The premise is essentially that this art student at the University of Maine placed hundreds of American Flags in an almost maze-like pattern on the ground of the schools Student Center and videotaped to see if her classmates would step on the flags. She reports that about 95% of the people did not step on the flags.
The article discusses the girls art project, but also discusses the uprising that it caused, with Vietnam veterans protesting the project.
Here is a video, I understand that it is a home movie and not from any reputable news sources, but he shares a lot of facts that are interesting and generally presents the side of the case that would be against this art project. He argues that this girl, Susan Crane, desecrated the American flag, which is strictly against the Constitution.

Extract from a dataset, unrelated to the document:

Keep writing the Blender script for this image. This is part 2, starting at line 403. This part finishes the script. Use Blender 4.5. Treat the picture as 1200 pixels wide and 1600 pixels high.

Now I support Susan Cranes First Amendment right to free speech, as well as the rights of the protesters, but I think that a much bigger deal has been made out of this, than should really have occurred. The point of this art piece was to see the reaction of her fellow students, to see if they would desecrate the flag by walking on it.
Although this reminds me of another "Art" Project that has received a lot of media backlash, I apologize for this aside from politics for just one moment. Please bear with me.
This article goes into much better detail, and I believe at this point just about everyone in the wired world has received some sort of email or notification about this.
Here is a link by the artist to pictures of the show, his blog is titled "The Little Dog Lives". Cute. [DISCLAIMER: Contains images of Animal Cruelty. That means mom, don't click. It won't make you happy.]
The gist of the issue is that this man, Guillermo Vargas Habacuc, got a stray dog, chained it up in a gallery in Costa Rica, where it supposedly starved to death. On a wall, written in dog food was the phrase "eres lo que lees", which translates to "you are what you read".
The artist has said:
"The name of the dog was Natividad (which means Birth), and I let him die of hunger in the sight of everyone, as if the death of a poor dog was a shameless media show in which nobody does anything but to applaud or to watch disturbed. In the place that the dog was exposed remain a metal cable and a cord. The dog was extremely ill and did not want to eat, so in natural surroundings it would have died anyway; thus they are all poor stray dogs: sooner or later they die or are killed."
I guess he's taken the big elephant in the room and turned it into a starving, chained-up, street dog. I should also point out that the artist has also claimed that the dog escaped and did not actually die in the museum. So the ultimate fate of the dog is a bit disputed, but either way, this was a clear animal rights violation, no?
There has been a big outcry recently about this, including a petition Boycotting the Artist from showing the same piece again in Honduras. (I assume this would mean another dog would fall victim to the art show).
Artists are always trying to be daring and different, but when the artist begins to break laws, those that are codified, and those that are just deemed "natural rights", that is when the public takes issue. Both of these projects beg the question, How far is too far, for the sake of art?